In early July, there would be hundreds of people involved in bringing in the pea crop from the area's farms and vining them out at that corner. It would have involved many tractors with mowing machines, as well as swathers, countless trucks, hayloaders, and a community coming together to harvest nature's plentiful bounty. Together they would accomplish so much because the race between the plow and the stork was dependent upon their effort. That community and American agriculture achieved a dramatic victory in that race.

The Victory

I thought of the community as it had existed, with its common goals and enterprising spirit. That community of forty years ago, and so much of rural America, has experienced its own sunset. Forty years ago, there was the general store, hardware store, feedmill, farm equipment dealership, a school house, and the community church bustling with activity at that time of year. They are gone, all gone. This has been a victory so bittersweet for rural America, and has caused me so much anxiety.

I hear the crackle of the two-way radio as the pea harvesters talk to the canning factory. I thought of how those three machines with three people running them around the clock have replaced that row of viners and those hundreds of people. For a moment, I am overcome with guilt. Have I been part of a coup that has led to the decline of rural America, its way of life, and its community? I think of the town, those vacant storefronts, abandoned dairies, and broken dreams. I think of the sons and daughters from those farms for whom economic reality presented no promise, no future, and no more ties to the land. Farming presents so much apprehension and uncertainty. I don't need this darkness, this guilt.

Prospects for the 21st Century

Can light come from this darkness? Can I keep the victory going? Should I keep the victory going? I think about the challenges. Agriculture and its capacities, that were once held almost holy, are now taken for granted. Will I be able to recognize the new accountabilities as America redefines itself? I have come to recognize that as each generation is removed further from their agricultural heritage, we also have a new clientele. I think of the agents and elements of this change. Even my own sons, with their differences of defining experiences, with less ties to tradition, a desire for an easier life, and a broader perspective of a new world order, are questioning this farming vocation.

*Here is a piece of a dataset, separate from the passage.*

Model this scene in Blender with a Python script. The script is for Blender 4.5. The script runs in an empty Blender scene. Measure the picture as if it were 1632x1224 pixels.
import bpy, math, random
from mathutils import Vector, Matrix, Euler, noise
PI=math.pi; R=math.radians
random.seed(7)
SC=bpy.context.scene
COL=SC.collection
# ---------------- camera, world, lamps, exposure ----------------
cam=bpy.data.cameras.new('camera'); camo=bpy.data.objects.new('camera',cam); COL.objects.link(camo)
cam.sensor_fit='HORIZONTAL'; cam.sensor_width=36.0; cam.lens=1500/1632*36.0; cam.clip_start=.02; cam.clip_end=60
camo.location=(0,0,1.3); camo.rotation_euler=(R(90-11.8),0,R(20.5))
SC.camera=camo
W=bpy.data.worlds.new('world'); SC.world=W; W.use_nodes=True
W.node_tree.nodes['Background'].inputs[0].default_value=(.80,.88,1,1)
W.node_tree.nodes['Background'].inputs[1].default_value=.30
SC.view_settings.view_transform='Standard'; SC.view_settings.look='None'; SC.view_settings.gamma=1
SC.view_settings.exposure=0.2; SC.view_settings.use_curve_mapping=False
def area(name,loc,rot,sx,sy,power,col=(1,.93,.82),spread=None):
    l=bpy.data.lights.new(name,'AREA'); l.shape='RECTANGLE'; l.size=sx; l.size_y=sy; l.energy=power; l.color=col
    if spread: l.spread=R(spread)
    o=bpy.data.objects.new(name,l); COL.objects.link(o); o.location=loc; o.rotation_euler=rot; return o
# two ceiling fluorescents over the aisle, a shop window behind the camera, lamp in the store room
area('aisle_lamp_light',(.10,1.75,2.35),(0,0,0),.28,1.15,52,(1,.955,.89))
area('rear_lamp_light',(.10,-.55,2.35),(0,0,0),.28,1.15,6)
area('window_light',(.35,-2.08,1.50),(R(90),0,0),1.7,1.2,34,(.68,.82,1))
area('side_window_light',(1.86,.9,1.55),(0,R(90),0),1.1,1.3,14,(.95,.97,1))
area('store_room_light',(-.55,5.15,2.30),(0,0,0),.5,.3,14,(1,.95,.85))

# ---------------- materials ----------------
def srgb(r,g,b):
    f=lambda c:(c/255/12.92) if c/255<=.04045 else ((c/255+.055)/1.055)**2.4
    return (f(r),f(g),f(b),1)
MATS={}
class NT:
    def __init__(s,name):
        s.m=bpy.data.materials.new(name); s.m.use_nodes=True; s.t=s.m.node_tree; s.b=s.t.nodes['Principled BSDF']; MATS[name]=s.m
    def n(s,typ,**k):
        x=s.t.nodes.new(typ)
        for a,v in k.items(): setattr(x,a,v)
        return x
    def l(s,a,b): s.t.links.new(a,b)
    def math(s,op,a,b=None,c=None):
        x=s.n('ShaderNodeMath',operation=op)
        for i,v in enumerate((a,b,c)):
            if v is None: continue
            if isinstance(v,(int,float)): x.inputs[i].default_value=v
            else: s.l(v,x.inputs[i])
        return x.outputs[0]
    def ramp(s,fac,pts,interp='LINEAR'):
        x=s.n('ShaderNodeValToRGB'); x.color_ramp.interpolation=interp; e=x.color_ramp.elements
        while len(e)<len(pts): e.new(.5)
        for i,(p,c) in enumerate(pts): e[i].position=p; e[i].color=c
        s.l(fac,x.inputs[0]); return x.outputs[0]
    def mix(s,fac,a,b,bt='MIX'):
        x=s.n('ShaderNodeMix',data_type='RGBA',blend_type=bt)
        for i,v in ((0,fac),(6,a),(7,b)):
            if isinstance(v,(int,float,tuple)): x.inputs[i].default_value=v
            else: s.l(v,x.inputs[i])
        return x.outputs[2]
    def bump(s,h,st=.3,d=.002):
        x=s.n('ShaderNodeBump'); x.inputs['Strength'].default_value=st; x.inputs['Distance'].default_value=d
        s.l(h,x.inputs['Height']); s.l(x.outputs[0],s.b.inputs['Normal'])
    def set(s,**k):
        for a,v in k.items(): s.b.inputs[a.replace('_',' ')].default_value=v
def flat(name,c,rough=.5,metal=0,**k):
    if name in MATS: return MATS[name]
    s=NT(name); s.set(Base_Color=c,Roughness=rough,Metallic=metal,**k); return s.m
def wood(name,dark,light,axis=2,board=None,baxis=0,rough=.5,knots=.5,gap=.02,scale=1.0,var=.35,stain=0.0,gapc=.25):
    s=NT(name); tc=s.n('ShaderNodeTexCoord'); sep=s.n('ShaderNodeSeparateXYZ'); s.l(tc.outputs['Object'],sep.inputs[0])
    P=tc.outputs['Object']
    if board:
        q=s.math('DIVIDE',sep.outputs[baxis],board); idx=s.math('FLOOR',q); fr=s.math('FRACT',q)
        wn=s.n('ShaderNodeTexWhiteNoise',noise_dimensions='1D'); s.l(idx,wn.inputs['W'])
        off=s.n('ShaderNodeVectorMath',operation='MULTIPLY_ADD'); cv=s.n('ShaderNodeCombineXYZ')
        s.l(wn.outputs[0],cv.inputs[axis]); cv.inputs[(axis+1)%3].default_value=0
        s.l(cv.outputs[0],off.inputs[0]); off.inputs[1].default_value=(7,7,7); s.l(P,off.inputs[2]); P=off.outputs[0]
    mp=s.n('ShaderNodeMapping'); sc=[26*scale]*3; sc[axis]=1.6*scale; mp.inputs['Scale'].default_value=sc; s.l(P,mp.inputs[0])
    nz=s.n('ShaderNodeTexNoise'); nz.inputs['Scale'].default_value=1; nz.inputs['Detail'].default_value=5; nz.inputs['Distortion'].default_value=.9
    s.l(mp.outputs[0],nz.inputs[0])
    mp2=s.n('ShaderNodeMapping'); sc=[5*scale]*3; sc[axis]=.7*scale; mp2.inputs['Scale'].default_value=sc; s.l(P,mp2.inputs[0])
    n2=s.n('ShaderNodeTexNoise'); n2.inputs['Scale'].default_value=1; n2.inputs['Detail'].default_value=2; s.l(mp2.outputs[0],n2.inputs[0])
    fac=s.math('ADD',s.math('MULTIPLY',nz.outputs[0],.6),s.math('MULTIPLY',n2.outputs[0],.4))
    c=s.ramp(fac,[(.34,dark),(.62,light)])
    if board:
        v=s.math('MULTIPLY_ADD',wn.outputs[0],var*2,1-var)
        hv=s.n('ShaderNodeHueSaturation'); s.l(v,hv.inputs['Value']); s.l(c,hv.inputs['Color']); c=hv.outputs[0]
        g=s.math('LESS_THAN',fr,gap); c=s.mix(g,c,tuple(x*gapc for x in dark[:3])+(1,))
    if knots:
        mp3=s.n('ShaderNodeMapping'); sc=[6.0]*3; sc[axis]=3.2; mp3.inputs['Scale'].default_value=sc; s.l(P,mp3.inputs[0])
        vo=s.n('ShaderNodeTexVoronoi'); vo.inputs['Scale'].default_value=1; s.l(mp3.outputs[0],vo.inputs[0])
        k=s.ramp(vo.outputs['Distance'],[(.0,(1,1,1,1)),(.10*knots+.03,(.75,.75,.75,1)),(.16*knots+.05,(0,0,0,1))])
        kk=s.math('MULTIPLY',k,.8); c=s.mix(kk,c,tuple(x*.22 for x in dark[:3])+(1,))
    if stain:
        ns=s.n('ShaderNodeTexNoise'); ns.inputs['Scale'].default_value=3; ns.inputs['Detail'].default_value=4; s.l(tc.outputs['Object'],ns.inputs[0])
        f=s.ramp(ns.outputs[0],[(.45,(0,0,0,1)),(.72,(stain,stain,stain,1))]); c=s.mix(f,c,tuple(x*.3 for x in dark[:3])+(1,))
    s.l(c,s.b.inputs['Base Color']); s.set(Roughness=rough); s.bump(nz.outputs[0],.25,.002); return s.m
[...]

Revitalizing the Community

Again, I think about Pea Viner Corners. It is still a community. It has a diverse agenda, a renewed agenda. It is redefining itself. Its residents have unpredictable political ties, and they question government, business, and even science. It is a community of commuters, commuting because the industrialization of agriculture and its efficiencies have lead to no economic or employment opportunities at home. I am frustrated because they don't understand my vocation. I am frustrated because they seem to have a different environmental consciousness. But I have to remember - it is collective responsibility that will make a revitalized community. As a farmer I haven't done enough to understand their diverse perspectives, while dwelling on their inattention to mine.

I reflect on the opportunity that is, perhaps, in our own backyard. Maybe, just maybe, this intermeshing with suburbia is what agriculture needs. My new neighbors' perceptions of quality and freshness, as well as their environmental consciousness, have certainly changed my marketplace. Perhaps there is common ground for understanding. Maybe if I, and all of agriculture, put forth some effort, we can work together again with our neighbors to bring back to rural America everything that makes community.

I think of the void that has been left in rural America. I think about that old foundation at Pea Viner Corners and of foundations all across rural America. Whether or not agriculture is the cause, I feel an obligation to fill that void with meaning.